> _Data in this exercise_:

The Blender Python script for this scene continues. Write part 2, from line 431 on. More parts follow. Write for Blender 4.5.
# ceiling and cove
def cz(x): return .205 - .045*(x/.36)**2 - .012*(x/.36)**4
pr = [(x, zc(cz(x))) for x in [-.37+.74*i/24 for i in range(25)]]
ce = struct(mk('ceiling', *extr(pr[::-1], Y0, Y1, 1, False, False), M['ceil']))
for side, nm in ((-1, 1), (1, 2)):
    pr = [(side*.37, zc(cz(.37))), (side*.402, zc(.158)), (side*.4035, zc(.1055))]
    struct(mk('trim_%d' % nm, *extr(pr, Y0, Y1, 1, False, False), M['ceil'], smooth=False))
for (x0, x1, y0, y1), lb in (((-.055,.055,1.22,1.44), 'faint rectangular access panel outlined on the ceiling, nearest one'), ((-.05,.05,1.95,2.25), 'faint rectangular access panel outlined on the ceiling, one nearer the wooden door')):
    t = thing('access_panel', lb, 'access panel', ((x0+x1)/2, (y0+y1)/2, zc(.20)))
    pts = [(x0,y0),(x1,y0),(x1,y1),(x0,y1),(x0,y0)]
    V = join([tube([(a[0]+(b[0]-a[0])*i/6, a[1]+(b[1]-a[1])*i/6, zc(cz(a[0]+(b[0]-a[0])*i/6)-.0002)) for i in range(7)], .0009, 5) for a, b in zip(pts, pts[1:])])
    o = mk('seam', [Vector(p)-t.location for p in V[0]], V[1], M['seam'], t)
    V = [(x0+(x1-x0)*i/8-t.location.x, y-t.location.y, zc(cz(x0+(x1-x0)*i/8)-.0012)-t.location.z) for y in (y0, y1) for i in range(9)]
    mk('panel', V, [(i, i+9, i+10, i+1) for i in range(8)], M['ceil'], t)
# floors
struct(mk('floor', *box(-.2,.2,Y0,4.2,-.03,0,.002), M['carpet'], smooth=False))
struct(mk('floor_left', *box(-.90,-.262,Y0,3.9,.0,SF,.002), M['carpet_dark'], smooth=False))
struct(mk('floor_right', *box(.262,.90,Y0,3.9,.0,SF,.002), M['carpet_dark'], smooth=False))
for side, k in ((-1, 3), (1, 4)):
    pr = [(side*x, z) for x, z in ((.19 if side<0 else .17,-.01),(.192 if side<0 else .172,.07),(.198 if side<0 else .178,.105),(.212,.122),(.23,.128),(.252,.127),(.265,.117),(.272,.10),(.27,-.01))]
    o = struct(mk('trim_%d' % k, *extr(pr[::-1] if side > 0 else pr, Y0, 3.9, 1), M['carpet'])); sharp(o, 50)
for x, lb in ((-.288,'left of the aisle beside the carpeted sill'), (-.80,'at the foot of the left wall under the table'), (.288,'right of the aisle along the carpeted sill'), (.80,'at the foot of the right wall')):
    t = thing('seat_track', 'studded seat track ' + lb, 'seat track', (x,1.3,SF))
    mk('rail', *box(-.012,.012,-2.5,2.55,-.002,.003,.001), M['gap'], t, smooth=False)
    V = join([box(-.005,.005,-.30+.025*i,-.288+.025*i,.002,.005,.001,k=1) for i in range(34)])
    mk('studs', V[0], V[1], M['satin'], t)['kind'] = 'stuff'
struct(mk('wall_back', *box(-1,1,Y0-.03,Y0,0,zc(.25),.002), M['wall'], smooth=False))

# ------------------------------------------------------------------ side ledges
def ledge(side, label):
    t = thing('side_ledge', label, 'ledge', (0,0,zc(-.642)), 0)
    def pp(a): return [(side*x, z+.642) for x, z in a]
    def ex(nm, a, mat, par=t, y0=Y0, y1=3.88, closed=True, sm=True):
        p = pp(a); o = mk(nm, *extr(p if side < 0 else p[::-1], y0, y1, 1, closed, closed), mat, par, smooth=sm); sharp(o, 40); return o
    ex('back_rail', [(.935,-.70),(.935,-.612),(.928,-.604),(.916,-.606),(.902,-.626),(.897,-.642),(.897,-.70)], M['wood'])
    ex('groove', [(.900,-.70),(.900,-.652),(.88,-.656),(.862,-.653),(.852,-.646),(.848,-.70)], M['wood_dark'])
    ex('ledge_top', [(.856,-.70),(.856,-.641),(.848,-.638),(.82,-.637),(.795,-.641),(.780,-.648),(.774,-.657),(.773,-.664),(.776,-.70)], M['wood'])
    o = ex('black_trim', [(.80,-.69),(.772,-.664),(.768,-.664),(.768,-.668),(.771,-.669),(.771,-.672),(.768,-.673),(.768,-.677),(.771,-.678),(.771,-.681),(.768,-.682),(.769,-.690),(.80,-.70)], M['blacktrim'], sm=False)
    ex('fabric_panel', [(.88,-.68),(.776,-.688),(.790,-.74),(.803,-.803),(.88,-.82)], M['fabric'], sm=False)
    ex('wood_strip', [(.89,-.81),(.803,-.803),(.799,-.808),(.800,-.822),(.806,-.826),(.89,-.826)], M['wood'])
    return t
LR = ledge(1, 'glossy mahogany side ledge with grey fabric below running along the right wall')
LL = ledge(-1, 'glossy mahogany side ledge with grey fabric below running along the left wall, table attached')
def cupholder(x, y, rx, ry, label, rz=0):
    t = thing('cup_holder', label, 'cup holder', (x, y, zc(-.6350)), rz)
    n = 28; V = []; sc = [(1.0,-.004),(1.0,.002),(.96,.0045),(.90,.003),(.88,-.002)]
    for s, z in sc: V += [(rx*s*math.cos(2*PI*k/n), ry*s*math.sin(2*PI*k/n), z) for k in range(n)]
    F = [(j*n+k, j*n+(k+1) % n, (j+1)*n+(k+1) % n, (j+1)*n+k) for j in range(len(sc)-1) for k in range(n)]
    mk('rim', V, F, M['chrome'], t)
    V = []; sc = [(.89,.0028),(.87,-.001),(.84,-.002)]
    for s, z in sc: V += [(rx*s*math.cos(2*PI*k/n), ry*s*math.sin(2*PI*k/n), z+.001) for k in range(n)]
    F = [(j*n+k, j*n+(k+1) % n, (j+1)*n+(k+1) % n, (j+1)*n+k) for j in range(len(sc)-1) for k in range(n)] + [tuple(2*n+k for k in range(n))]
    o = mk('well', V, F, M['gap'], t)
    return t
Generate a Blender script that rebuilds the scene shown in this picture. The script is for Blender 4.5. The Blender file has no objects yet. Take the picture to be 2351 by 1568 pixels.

> _The request_:
Write out every entry again exactly, please, with nothing missing.

> _Correct answer_:
The Blender Python script for this scene continues. Write part 2, from line 431 on. More parts follow. Write for Blender 4.5.
# ceiling and cove
def cz(x): return .205 - .045*(x/.36)**2 - .012*(x/.36)**4
pr = [(x, zc(cz(x))) for x in [-.37+.74*i/24 for i in range(25)]]
ce = struct(mk('ceiling', *extr(pr[::-1], Y0, Y1, 1, False, False), M['ceil']))
for side, nm in ((-1, 1), (1, 2)):
    pr = [(side*.37, zc(cz(.37))), (side*.402, zc(.158)), (side*.4035, zc(.1055))]
    struct(mk('trim_%d' % nm, *extr(pr, Y0, Y1, 1, False, False), M['ceil'], smooth=False))
for (x0, x1, y0, y1), lb in (((-.055,.055,1.22,1.44), 'faint rectangular access panel outlined on the ceiling, nearest one'), ((-.05,.05,1.95,2.25), 'faint rectangular access panel outlined on the ceiling, one nearer the wooden door')):
    t = thing('access_panel', lb, 'access panel', ((x0+x1)/2, (y0+y1)/2, zc(.20)))
    pts = [(x0,y0),(x1,y0),(x1,y1),(x0,y1),(x0,y0)]
    V = join([tube([(a[0]+(b[0]-a[0])*i/6, a[1]+(b[1]-a[1])*i/6, zc(cz(a[0]+(b[0]-a[0])*i/6)-.0002)) for i in range(7)], .0009, 5) for a, b in zip(pts, pts[1:])])
    o = mk('seam', [Vector(p)-t.location for p in V[0]], V[1], M['seam'], t)
    V = [(x0+(x1-x0)*i/8-t.location.x, y-t.location.y, zc(cz(x0+(x1-x0)*i/8)-.0012)-t.location.z) for y in (y0, y1) for i in range(9)]
    mk('panel', V, [(i, i+9, i+10, i+1) for i in range(8)], M['ceil'], t)
# floors
struct(mk('floor', *box(-.2,.2,Y0,4.2,-.03,0,.002), M['carpet'], smooth=False))
struct(mk('floor_left', *box(-.90,-.262,Y0,3.9,.0,SF,.002), M['carpet_dark'], smooth=False))
struct(mk('floor_right', *box(.262,.90,Y0,3.9,.0,SF,.002), M['carpet_dark'], smooth=False))
for side, k in ((-1, 3), (1, 4)):
    pr = [(side*x, z) for x, z in ((.19 if side<0 else .17,-.01),(.192 if side<0 else .172,.07),(.198 if side<0 else .178,.105),(.212,.122),(.23,.128),(.252,.127),(.265,.117),(.272,.10),(.27,-.01))]
    o = struct(mk('trim_%d' % k, *extr(pr[::-1] if side > 0 else pr, Y0, 3.9, 1), M['carpet'])); sharp(o, 50)
for x, lb in ((-.288,'left of the aisle beside the carpeted sill'), (-.80,'at the foot of the left wall under the table'), (.288,'right of the aisle along the carpeted sill'), (.80,'at the foot of the right wall')):
    t = thing('seat_track', 'studded seat track ' + lb, 'seat track', (x,1.3,SF))
    mk('rail', *box(-.012,.012,-2.5,2.55,-.002,.003,.001), M['gap'], t, smooth=False)
    V = join([box(-.005,.005,-.30+.025*i,-.288+.025*i,.002,.005,.001,k=1) for i in range(34)])
    mk('studs', V[0], V[1], M['satin'], t)['kind'] = 'stuff'
struct(mk('wall_back', *box(-1,1,Y0-.03,Y0,0,zc(.25),.002), M['wall'], smooth=False))

# ------------------------------------------------------------------ side ledges
def ledge(side, label):
    t = thing('side_ledge', label, 'ledge', (0,0,zc(-.642)), 0)
    def pp(a): return [(side*x, z+.642) for x, z in a]
    def ex(nm, a, mat, par=t, y0=Y0, y1=3.88, closed=True, sm=True):
        p = pp(a); o = mk(nm, *extr(p if side < 0 else p[::-1], y0, y1, 1, closed, closed), mat, par, smooth=sm); sharp(o, 40); return o
    ex('back_rail', [(.935,-.70),(.935,-.612),(.928,-.604),(.916,-.606),(.902,-.626),(.897,-.642),(.897,-.70)], M['wood'])
    ex('groove', [(.900,-.70),(.900,-.652),(.88,-.656),(.862,-.653),(.852,-.646),(.848,-.70)], M['wood_dark'])
    ex('ledge_top', [(.856,-.70),(.856,-.641),(.848,-.638),(.82,-.637),(.795,-.641),(.780,-.648),(.774,-.657),(.773,-.664),(.776,-.70)], M['wood'])
    o = ex('black_trim', [(.80,-.69),(.772,-.664),(.768,-.664),(.768,-.668),(.771,-.669),(.771,-.672),(.768,-.673),(.768,-.677),(.771,-.678),(.771,-.681),(.768,-.682),(.769,-.690),(.80,-.70)], M['blacktrim'], sm=False)
    ex('fabric_panel', [(.88,-.68),(.776,-.688),(.790,-.74),(.803,-.803),(.88,-.82)], M['fabric'], sm=False)
    ex('wood_strip', [(.89,-.81),(.803,-.803),(.799,-.808),(.800,-.822),(.806,-.826),(.89,-.826)], M['wood'])
    return t
LR = ledge(1, 'glossy mahogany side ledge with grey fabric below running along the right wall')
LL = ledge(-1, 'glossy mahogany side ledge with grey fabric below running along the left wall, table attached')
def cupholder(x, y, rx, ry, label, rz=0):
    t = thing('cup_holder', label, 'cup holder', (x, y, zc(-.6350)), rz)
    n = 28; V = []; sc = [(1.0,-.004),(1.0,.002),(.96,.0045),(.90,.003),(.88,-.002)]
    for s, z in sc: V += [(rx*s*math.cos(2*PI*k/n), ry*s*math.sin(2*PI*k/n), z) for k in range(n)]
    F = [(j*n+k, j*n+(k+1) % n, (j+1)*n+(k+1) % n, (j+1)*n+k) for j in range(len(sc)-1) for k in range(n)]
    mk('rim', V, F, M['chrome'], t)
    V = []; sc = [(.89,.0028),(.87,-.001),(.84,-.002)]
    for s, z in sc: V += [(rx*s*math.cos(2*PI*k/n), ry*s*math.sin(2*PI*k/n), z+.001) for k in range(n)]
    F = [(j*n+k, j*n+(k+1) % n, (j+1)*n+(k+1) % n, (j+1)*n+k) for j in range(len(sc)-1) for k in range(n)] + [tuple(2*n+k for k in range(n))]
    o = mk('well', V, F, M['gap'], t)
    return t
Generate a Blender script that rebuilds the scene shown in this picture. The script is for Blender 4.5. The Blender file has no objects yet. Take the picture to be 2351 by 1568 pixels.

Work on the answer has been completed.